THE REQUEST: Count every line that holds the string "Write", then give that number alone.
******************************
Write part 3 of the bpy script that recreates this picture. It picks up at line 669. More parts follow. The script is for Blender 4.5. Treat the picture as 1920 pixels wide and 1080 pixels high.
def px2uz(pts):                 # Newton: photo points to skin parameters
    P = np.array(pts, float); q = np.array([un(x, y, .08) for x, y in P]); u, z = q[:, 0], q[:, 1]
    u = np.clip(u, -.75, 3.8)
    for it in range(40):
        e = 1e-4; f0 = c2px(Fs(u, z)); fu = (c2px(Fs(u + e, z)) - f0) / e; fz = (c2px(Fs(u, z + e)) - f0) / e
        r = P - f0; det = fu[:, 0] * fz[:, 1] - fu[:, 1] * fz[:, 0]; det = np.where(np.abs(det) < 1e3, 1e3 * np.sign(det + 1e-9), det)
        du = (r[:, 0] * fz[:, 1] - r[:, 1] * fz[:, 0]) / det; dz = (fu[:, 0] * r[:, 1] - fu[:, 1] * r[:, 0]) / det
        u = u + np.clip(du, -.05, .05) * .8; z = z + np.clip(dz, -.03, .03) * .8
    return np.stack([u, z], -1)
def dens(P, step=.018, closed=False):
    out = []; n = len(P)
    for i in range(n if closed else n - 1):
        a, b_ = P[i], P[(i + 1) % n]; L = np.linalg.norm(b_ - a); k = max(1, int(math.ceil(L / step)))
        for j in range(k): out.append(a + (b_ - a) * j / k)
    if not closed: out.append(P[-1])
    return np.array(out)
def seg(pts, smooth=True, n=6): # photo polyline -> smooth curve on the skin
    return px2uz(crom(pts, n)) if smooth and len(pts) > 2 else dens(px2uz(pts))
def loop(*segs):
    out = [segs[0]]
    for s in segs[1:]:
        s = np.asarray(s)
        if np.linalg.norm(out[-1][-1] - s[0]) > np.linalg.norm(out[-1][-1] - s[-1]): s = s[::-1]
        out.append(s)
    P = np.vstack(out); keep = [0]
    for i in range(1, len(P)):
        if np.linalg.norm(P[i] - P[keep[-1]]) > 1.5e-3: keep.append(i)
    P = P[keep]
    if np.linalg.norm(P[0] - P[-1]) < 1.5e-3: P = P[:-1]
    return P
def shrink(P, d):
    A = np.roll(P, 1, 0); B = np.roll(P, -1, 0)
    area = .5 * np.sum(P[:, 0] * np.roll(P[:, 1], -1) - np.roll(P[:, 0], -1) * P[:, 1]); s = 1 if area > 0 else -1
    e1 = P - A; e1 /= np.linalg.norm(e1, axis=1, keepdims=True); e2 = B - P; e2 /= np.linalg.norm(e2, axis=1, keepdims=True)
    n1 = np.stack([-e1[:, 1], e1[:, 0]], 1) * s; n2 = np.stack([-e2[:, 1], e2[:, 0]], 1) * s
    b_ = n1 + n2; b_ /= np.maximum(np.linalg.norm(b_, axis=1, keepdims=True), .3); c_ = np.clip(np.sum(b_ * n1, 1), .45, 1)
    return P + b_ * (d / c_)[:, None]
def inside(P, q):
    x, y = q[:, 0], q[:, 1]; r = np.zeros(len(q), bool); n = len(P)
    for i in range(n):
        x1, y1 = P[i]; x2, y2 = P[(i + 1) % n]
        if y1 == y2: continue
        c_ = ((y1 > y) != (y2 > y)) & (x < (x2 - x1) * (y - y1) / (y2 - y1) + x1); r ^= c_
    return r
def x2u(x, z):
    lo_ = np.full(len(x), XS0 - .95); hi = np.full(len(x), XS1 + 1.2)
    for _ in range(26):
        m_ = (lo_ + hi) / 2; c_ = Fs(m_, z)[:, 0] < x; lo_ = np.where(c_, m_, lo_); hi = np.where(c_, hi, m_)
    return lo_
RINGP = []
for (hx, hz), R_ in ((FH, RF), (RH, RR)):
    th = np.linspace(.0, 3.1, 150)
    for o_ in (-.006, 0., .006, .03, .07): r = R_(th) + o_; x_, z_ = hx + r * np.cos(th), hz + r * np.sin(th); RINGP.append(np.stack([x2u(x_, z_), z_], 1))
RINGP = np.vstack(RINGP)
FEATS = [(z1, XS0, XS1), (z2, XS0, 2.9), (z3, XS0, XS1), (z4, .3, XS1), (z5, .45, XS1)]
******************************
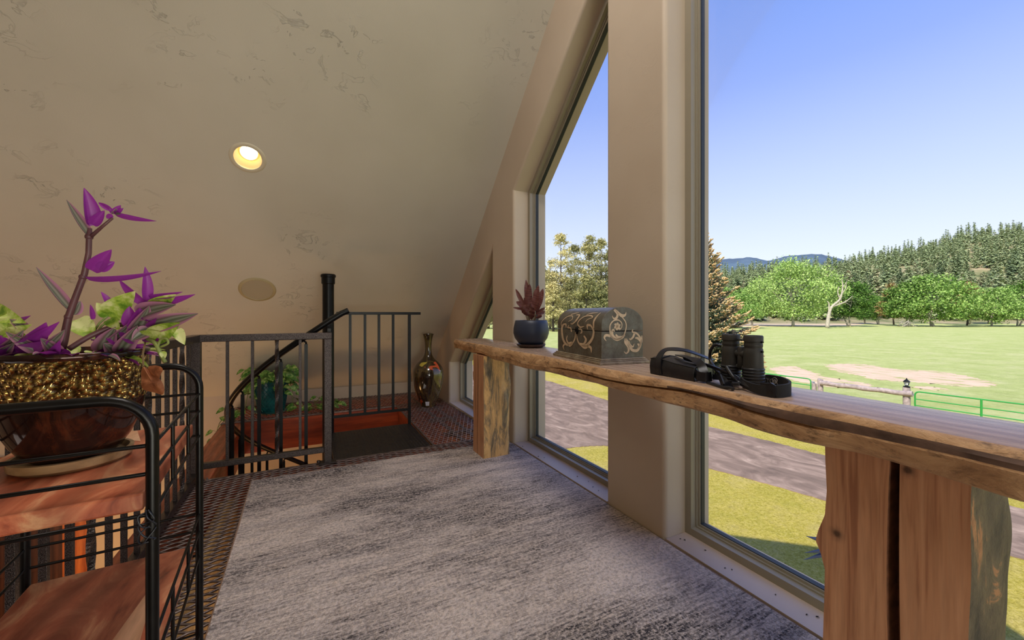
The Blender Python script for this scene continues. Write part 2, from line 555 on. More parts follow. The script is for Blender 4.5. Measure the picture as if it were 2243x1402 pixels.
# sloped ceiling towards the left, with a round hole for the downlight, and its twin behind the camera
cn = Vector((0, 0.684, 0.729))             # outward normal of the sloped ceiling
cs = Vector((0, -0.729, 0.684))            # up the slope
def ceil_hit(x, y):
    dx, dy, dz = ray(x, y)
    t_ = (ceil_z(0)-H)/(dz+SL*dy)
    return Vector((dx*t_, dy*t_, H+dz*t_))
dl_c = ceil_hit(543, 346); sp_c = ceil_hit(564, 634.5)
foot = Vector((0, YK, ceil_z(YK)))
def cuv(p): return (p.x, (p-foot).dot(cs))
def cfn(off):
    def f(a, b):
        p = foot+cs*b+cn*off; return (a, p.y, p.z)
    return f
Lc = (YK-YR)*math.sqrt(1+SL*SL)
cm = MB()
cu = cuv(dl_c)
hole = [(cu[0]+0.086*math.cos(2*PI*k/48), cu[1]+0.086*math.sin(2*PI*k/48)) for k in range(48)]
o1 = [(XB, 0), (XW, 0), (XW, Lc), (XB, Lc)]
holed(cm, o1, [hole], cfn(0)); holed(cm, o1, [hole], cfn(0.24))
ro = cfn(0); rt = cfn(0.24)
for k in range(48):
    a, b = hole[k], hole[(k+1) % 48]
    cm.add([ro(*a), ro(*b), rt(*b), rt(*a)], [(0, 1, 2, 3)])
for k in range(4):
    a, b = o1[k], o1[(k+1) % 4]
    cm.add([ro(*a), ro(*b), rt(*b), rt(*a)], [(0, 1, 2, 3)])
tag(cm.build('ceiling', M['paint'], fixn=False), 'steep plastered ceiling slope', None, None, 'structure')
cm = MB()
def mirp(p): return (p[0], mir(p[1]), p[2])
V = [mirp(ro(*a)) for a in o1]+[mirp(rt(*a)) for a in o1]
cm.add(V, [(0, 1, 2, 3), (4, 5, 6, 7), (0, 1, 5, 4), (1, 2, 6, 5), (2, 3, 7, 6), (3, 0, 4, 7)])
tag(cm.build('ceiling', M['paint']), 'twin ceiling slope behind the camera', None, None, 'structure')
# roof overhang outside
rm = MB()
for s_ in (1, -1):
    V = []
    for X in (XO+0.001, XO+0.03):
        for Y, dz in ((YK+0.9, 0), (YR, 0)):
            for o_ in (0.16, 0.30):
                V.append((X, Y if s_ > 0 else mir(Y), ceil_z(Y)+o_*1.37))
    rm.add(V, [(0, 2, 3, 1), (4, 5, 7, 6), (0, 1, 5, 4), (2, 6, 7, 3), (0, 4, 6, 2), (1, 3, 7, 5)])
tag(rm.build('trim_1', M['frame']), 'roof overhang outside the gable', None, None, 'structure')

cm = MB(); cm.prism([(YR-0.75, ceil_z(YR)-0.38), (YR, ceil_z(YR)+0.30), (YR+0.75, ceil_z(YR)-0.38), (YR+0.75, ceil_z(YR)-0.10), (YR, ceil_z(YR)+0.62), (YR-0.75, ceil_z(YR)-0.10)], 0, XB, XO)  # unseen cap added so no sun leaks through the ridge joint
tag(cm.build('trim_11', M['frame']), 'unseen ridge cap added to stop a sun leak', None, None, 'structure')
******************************
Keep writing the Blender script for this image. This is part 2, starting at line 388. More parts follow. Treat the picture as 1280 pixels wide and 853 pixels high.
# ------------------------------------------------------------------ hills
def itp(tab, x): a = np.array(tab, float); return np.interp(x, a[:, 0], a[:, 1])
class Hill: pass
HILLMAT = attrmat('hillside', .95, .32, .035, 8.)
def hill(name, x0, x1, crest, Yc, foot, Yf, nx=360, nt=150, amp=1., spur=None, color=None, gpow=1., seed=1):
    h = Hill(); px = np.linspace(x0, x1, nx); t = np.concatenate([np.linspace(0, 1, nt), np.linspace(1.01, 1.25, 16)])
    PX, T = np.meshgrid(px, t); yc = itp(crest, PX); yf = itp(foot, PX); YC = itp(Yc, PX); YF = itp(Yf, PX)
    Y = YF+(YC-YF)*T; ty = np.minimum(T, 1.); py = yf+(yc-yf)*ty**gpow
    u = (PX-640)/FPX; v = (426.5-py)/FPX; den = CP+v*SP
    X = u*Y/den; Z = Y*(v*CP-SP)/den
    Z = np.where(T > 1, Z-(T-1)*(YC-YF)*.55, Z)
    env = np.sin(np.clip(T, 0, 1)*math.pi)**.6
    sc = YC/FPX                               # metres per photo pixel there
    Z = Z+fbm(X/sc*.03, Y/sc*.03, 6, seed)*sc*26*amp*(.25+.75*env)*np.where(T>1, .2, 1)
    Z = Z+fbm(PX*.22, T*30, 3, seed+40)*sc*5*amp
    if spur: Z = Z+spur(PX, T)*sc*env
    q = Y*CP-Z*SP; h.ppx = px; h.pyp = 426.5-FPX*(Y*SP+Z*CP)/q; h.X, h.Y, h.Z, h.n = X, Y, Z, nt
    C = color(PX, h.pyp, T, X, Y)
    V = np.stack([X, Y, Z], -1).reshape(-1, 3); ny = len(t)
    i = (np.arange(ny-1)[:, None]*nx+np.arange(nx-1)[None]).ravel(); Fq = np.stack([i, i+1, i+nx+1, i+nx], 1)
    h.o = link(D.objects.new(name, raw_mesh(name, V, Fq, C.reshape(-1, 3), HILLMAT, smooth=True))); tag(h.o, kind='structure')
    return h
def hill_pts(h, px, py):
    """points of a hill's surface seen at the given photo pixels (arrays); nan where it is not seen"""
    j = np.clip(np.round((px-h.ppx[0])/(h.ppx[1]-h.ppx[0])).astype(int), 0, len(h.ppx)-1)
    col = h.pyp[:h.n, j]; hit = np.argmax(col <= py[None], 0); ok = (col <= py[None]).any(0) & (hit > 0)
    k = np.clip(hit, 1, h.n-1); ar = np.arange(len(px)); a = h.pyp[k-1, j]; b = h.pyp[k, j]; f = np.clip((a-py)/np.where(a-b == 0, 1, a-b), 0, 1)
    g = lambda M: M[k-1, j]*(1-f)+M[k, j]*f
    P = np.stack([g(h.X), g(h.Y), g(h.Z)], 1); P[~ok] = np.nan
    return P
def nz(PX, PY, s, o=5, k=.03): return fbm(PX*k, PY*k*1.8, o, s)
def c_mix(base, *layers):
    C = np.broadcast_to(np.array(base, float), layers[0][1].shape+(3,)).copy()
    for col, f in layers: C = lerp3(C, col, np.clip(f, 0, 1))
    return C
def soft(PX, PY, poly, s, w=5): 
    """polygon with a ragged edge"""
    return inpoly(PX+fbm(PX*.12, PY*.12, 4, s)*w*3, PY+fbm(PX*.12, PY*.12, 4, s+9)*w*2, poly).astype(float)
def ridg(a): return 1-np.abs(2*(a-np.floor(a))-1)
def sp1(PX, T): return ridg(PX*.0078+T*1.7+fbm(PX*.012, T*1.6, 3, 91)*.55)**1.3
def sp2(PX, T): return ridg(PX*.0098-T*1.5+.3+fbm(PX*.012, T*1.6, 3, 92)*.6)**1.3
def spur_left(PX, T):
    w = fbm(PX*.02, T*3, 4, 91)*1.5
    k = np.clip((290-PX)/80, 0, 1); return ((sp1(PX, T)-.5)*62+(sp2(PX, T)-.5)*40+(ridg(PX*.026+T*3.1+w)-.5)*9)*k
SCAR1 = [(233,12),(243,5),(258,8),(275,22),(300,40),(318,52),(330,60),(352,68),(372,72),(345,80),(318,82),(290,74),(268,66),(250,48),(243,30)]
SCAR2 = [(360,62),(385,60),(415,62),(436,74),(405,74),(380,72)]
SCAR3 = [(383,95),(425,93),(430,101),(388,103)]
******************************
SOLUTION: 2